» Description of the task
Skip the pictures. Set down, word for word, the lines from the start of the material up to and including the line with "for y, l in".

» Collected data
-------------------------

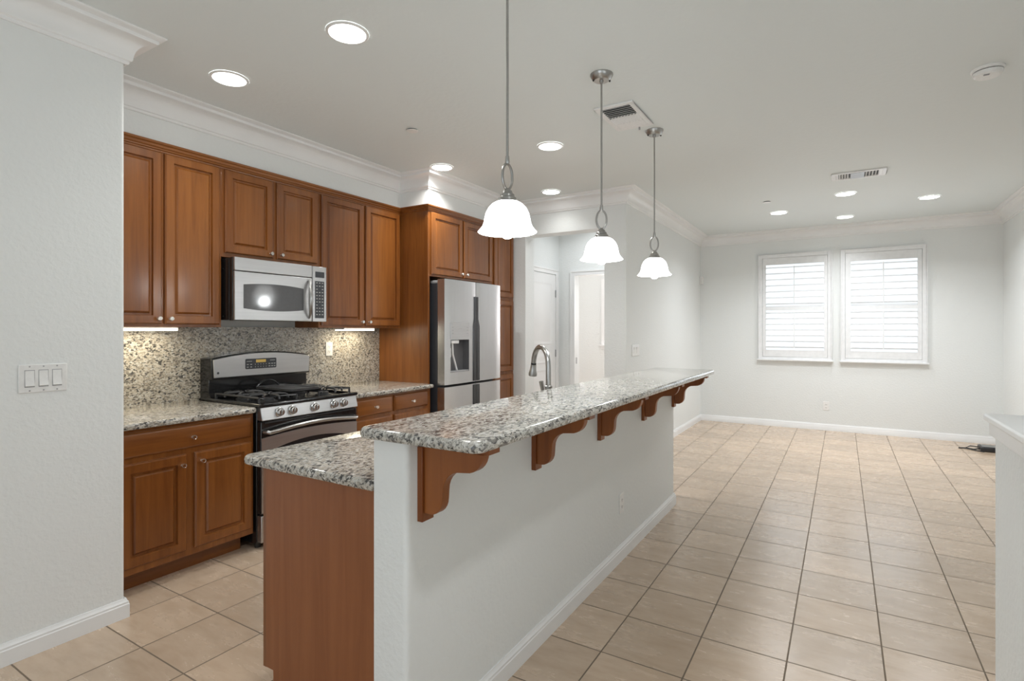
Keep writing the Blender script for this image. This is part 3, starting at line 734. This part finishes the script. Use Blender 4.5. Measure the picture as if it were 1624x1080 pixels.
counter_slab('bar_top', rrect(-1.300, -.832, 1.190, 4.342, .035, 5), KZ, 1.047, M['granite_bar'], 'long raised granite bar top carried by five corbels', 'bar counter')
# corbels
def corbel_prof():
    p = [(-1.095, .992), (-.878, .992)]
    for i in range(1, 8):      # rounded nose going under
        a = i/7*PI/2; p.append((-.878-.060*(1-math.cos(a)), .992-.060*math.sin(a)))
    p.append((-.958, .930))
    for i in range(1, 8):      # concave throat
        a = i/7*PI/2; p.append((-.958-.066*math.sin(a), .930-.066*(1-math.cos(a))))
    p.append((-1.026, .838))
    for i in range(1, 7):      # rounded foot
        a = i/6*PI/2; p.append((-1.026-.045*(1-math.cos(a)), .838-.050*math.sin(a)))
    p.append((-1.095, .788)); return p
CY = [1.293, 2.008, 2.723, 3.463, 4.192]
CL = ['cherry scroll corbel under the bar, nearest one at the big counter corner', 'cherry scroll corbel under the bar, second from the near end',
      'cherry scroll corbel under the bar, in the middle of the five', 'cherry scroll corbel under the bar, second from the far end', 'cherry scroll corbel under the bar, last one at the far end']
c0 = Thing('corbel', CL[0], 'corbel', (KX1, CY[0], .762), 'corbels under the bar')
yc = CY[0]
c0.part('back_plate', MB().box(KX1, -1.095, yc-.025, yc+.030, .762, .992), M['wood_corbel'], bevel=.0015)
c0.part('top_plate', MB().box(KX1, -.858, yc-.012, yc+.045, .992, 1.011), M['wood_corbel'], bevel=.0015)
c0.part('scroll', MB().prism(corbel_prof(), 'Y', yc-.016, yc+.020), M['wood_corbel'], bevel=.002)
for y, l in zip(CY[1:], CL[1:]): dup(c0.root, (KX1, y, .762), l)

# faucet
fxx, fyy = -1.36, 2.607
t = Thing('faucet', 'brushed nickel gooseneck kitchen faucet rising behind the bar', 'faucet', (fxx, fyy, CT1))
t.part('base', MB().lathe([(.030, CT1), (.030, CT1+.01), (.022, CT1+.02), (.019, CT1+.05), (.019, 1.030), (.021, 1.033), (.021, 1.047), (.0165, 1.050), (.0165, 1.052)], (fxx, fyy, 0), 'Z', 20), M['nickel'])
dv = Vector((-.80, .60, 0)); hp = [Vector((fxx, fyy, 1.048)), Vector((fxx, fyy, 1.10)), Vector((fxx, fyy, 1.15))]
R = .098
for i in range(1, 13):
    a = PI*i/12*.98; hp.append(Vector((fxx, fyy, 1.155))+dv*(R-R*math.cos(a))+Vector((0, 0, R*1.03*math.sin(a))))
t.part('neck', MB().tube(hp, .0145, 14), M['nickel'])
e = hp[-1]; dn = (hp[-1]-hp[-2]).normalized()
t.part('collar', MB().tube([e, e+dn*.010], .0155, 14), M['black'])
sp = [e+dn*.010, e+dn*.018, e+dn*.04, e+dn*.062, e+dn*.076]
t.part('spray_head', MB().tube(sp, [.0165, .0165, .019, .0245, .0235], 16), M['nickel'])
t.part('lever', MB().tube([(fxx, fyy-.015, .97), (fxx, fyy-.05, .985), (fxx-.002, fyy-.056, 1.01), (fxx-.004, fyy-.075, 1.077)], [.012, .010, .008, .0125], 12), M['nickel'])

# ------------------------------------------------------------------ lights in the ceiling
def downlight(x, y, label, power=13, warm=(1, .96, .90), spread=115, first=[]):
    if not first:
        t = Thing('recessed_light', label, 'ceiling light', (x, y, CZ), 'recessed ceiling lights')
        t.part('trim_ring', MB().lathe([(.098, -.001), (.098, -.004), (.088, -.008), (.085, -.008), (.084, -.004)], (x, y, CZ), 'Z', 32, cap=False), M['light_plastic'])
        t.part('lens', MB().lathe([(.085, -.0005), (.085, -.005), (0, -.006)], (x, y, CZ), 'Z', 32), M['glow_lens'])
        first.append(t.root); r = t.root
    elif label: r = dup(first[0], (x, y, CZ), label)
    else:
        for ch in list(first[0].children):
            c = ch.copy(); COL.objects.link(c); c.parent = bpy.data.objects['ceiling']; c.location = (x, y, CZ)
    d = bpy.data.lights.new('downlight_lamp', 'AREA'); d.shape = 'DISK'; d.size = .15; d.energy = power; d.color = warm; d.spread = math.radians(spread)
    o = bpy.data.objects.new('downlight_lamp', d); COL.objects.link(o); o.location = (x, y, CZ-.014)
WARM = (.98, .985, .955)
downlight(-2.89, 1.74, 'lit recessed ceiling light above the near left cabinets', 4.5, WARM, 130)
downlight(-1.975, 1.76, 'lit recessed ceiling light, largest one left of the nearest pendant rod', 2.6, WARM, 125)
downlight(-1.885, 3.64, 'lit recessed ceiling light between the near and middle pendants, upper one', 7, WARM, 130)
downlight(-2.915, 3.63, 'lit recessed ceiling light touching the crown corner above refrigerator cabinets', 7.5, WARM, 130)
downlight(-2.50, 4.85, 'lit recessed ceiling light in front of the hall opening header', 1.2, WARM, 120)
COOL = (.95, .975, 1.0)
downlight(.025, 6.48, 'lit recessed ceiling light just behind the narrow ceiling register', 11, COOL, 140)
downlight(.775, 7.10, 'lit recessed ceiling light nearest the right side wall', 11, COOL, 140)
downlight(-.645, 7.12, 'lit recessed ceiling light next to the small sprinkler cover in living area', 11, COOL, 140)
downlight(.025, 7.80, 'lit recessed ceiling light closest to the shuttered windows', 5, COOL, 120)
downlight(.15, .95, None, 7, COOL, 125)  # added fill light overhead, out of view, lifts the near floor
downlight(.15, -1.4, None, 7, COOL, 110)  # second added fill light, out of view behind the camera
downlight(-2.50, 5.85, None, 3.6, COOL, 150)  # added light, hidden above the hall, to brighten it

# pendants
def pendant():
    x, y = -1.12, 1.80
    t = Thing('pendant_light', 'x', 'pendant light', (x, y, CZ), 'pendant lights over the bar')
    t.part('canopy', MB().lathe([(.062, 0), (.062, -.006), (.050, -.026), (.040, -.034), (.012, -.034), (.010, -.046), (.006, -.050)], (x, y, CZ), 'Z', 28), M['nickel'])
    for a in (.6, .6+PI): t.part('canopy_screw', MB().lathe([(.005, -.034), (.005, -.041), (0, -.043)], (x+.045*math.cos(a), y+.045*math.sin(a), CZ+.004), 'Z', 8), M['black'])
    t.part('rod', MB().tube([(x, y, CZ-.045), (x, y, 2.012)], .0052, 12), M['nickel'])
    t.part('rod_coupling', MB().lathe([(.0075, 2.16-.16), (.0095, 2.006), (.0075, 2.03)], (x, y, 0), 'Z', 12), M['nickel'])
    a0 = math.radians(25); ring = [(x+.027*math.cos(q)*math.cos(a0), y+.027*math.cos(q)*math.sin(a0), 1.950+.050*math.sin(q)) for q in [2*PI*i/28 for i in range(28)]]
    t.part('ring_link', MB().tube(ring, .0055, 8, True), M['nickel'])
    t.part('socket_cap', MB().lathe([(.006, 1.905), (.009, 1.900), (.018, 1.894), (.022, 1.884), (.028, 1.880), (.030, 1.870), (.036, 1.866), (.038, 1.856), (.046, 1.850), (.046, 1.845)], (x, y, 0), 'Z', 28), M['nickel'])
    sh = [(.044, 1.851), (.060, 1.842), (.075, 1.826), (.085, 1.806), (.090, 1.785), (.093, 1.768), (.099, 1.753), (.109, 1.741), (.116, 1.733), (.112, 1.731),
          (.104, 1.739), (.095, 1.751), (.089, 1.768), (.086, 1.785), (.081, 1.805), (.071, 1.823), (.058, 1.836), (.044, 1.846)]
    t.part('glass_shade', MB().lathe(sh, (x, y, 0), 'Z', 40, cap=False), M['glow_shade'])
    t.part('bulb', MB().lathe([(.018, 1.84), (.022, 1.80), (.030, 1.765), (.032, 1.742), (.026, 1.720), (.014, 1.709), (0, 1.706)], (x, y, 0), 'Z', 20), M['glow_lens'])
    return t
pt = pendant()
PY = [1.80, 2.77, 3.74]
PLB = ['lit bell-glass pendant over the bar, largest and nearest, rod running off the top', 'lit bell-glass pendant over the bar, middle one of the row', 'lit bell-glass pendant over the bar, smallest and farthest of the row']
for i, y in enumerate(PY):
    if i == 0: pt.root['label'] = PLB[0]; first_pendant = pt.root
    else: dup(pt.root, (-1.12, y, CZ), PLB[i])
    d = bpy.data.lights.new('pendant_lamp', 'POINT'); d.energy = 6.2; d.color = (.95, .985, 1.0); d.shadow_soft_size = .05
    o = bpy.data.objects.new('pendant_lamp', d); COL.objects.link(o); o.location = (-1.12, y, 1.67)

first_pendant.rotation_euler.z = math.radians(52)
# ceiling fittings
t = Thing('smoke_detector', 'round white smoke detector on the ceiling near the right side', 'smoke detector', (.66, 3.78, CZ))
t.part('base', MB().lathe([(.072, 0), (.072, -.008), (.066, -.014)], (.66, 3.78, CZ), 'Z', 36), M['light_plastic'])
t.part('gap', MB().lathe([(.060, -.014), (.060, -.019)], (.66, 3.78, CZ), 'Z', 36), M['dark_slot'])
t.part('cover', MB().lathe([(.064, -.018), (.060, -.034), (.050, -.042), (.028, -.044), (0, -.044)], (.66, 3.78, CZ), 'Z', 36), M['light_plastic'])
t.part('test_button', MB().box(.635, .66, 3.735, 3.748, CZ-.0465, CZ-.042), M['grey_plastic'], bevel=.002)
def sprinkler(x, y, label):
    t = Thing('sprinkler_cover', label, 'sprinkler', (x, y, CZ), 'concealed sprinkler covers')
    t.part('collar', MB().lathe([(.034, 0), (.034, -.006)], (x, y, CZ), 'Z', 24), M['dark_slot']); t.part('plate', MB().lathe([(.040, -.006), (.040, -.009), (0, -.011)], (x, y, CZ), 'Z', 24), M['light_plastic'])
sprinkler(-2.55, 2.85, 'small round sprinkler cover on the ceiling above the kitchen')
sprinkler(-.70, 6.45, 'small round sprinkler cover on the ceiling above the living area')
# square supply register
vx0, vx1, vy0, vy1 = -1.335, -1.085, 3.18, 3.62
vx0, vx1, vy0, vy1 = -1.332, -1.083, 3.165, 3.60
t = Thing('ceiling_register', 'square white ceiling register with dark slots behind the middle pendant rod', 'air vent', ((vx0+vx1)/2, (vy0+vy1)/2, CZ))
def frame_ring(x0, x1, y0, y1, w, z0, z1): return MB().box(x0, x1, y0, y0+w, z0, z1).box(x0, x1, y1-w, y1, z0, z1).box(x0, x0+w, y0+w, y1-w, z0, z1).box(x1-w, x1, y0+w, y1-w, z0, z1)
t.part('frame', frame_ring(vx0, vx1, vy0, vy1, .032, CZ-.012, CZ), M['vent'], bevel=.003)
t.part('backing', MB().box(vx0+.02, vx1-.02, vy0+.02, vy1-.02, CZ-.003, CZ), M['dark_slot'])
def blade(mb, axis, c, a, b, tilt, w=.011, zc=CZ-.010):
    u, v = w*math.cos(tilt), w*math.sin(tilt); q = .0012
    pts = [(c-u, zc-v-q), (c+u, zc+v-q), (c+u, zc+v+q), (c-u, zc-v+q)]
    mb.prism(pts, 'Y' if axis == 'X' else 'X', a, b)
ix0, ix1, iy0, iy1 = vx0+.032, vx1-.032, vy0+.032, vy1-.032
L1 = iy0+(iy1-iy0)*.43; L2 = iy0+(iy1-iy0)*.74
for k in range(6):
    mb = MB(); blade(mb, 'Y', iy0+(L1-iy0)*(k+.5)/6, ix0, ix1, math.radians(32), w=.0085); t.part('slat', mb, M['vent'])
for k in range(9):
    mb = MB(); blade(mb, 'X', ix0+(ix1-ix0)*(k+.5)/9, L1+.004, L2, math.radians(35), w=.010); t.part('slat', mb, M['vent'])
t.part('damper_plate', MB().box(ix0, ix1, L2, iy1, CZ-.012, CZ-.004), M['vent'], bevel=.002)
t.part('lever', MB().box(vx1-.10, vx1-.09, vy1-.012, vy1-.004, CZ-.030, CZ-.01), M['hinge'])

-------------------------

» Complete answer
Keep writing the Blender script for this image. This is part 3, starting at line 734. This part finishes the script. Use Blender 4.5. Measure the picture as if it were 1624x1080 pixels.
counter_slab('bar_top', rrect(-1.300, -.832, 1.190, 4.342, .035, 5), KZ, 1.047, M['granite_bar'], 'long raised granite bar top carried by five corbels', 'bar counter')
# corbels
def corbel_prof():
    p = [(-1.095, .992), (-.878, .992)]
    for i in range(1, 8):      # rounded nose going under
        a = i/7*PI/2; p.append((-.878-.060*(1-math.cos(a)), .992-.060*math.sin(a)))
    p.append((-.958, .930))
    for i in range(1, 8):      # concave throat
        a = i/7*PI/2; p.append((-.958-.066*math.sin(a), .930-.066*(1-math.cos(a))))
    p.append((-1.026, .838))
    for i in range(1, 7):      # rounded foot
        a = i/6*PI/2; p.append((-1.026-.045*(1-math.cos(a)), .838-.050*math.sin(a)))
    p.append((-1.095, .788)); return p
CY = [1.293, 2.008, 2.723, 3.463, 4.192]
CL = ['cherry scroll corbel under the bar, nearest one at the big counter corner', 'cherry scroll corbel under the bar, second from the near end',
      'cherry scroll corbel under the bar, in the middle of the five', 'cherry scroll corbel under the bar, second from the far end', 'cherry scroll corbel under the bar, last one at the far end']
c0 = Thing('corbel', CL[0], 'corbel', (KX1, CY[0], .762), 'corbels under the bar')
yc = CY[0]
c0.part('back_plate', MB().box(KX1, -1.095, yc-.025, yc+.030, .762, .992), M['wood_corbel'], bevel=.0015)
c0.part('top_plate', MB().box(KX1, -.858, yc-.012, yc+.045, .992, 1.011), M['wood_corbel'], bevel=.0015)
c0.part('scroll', MB().prism(corbel_prof(), 'Y', yc-.016, yc+.020), M['wood_corbel'], bevel=.002)
for y, l in zip(CY[1:], CL[1:]): dup(c0.root, (KX1, y, .762), l)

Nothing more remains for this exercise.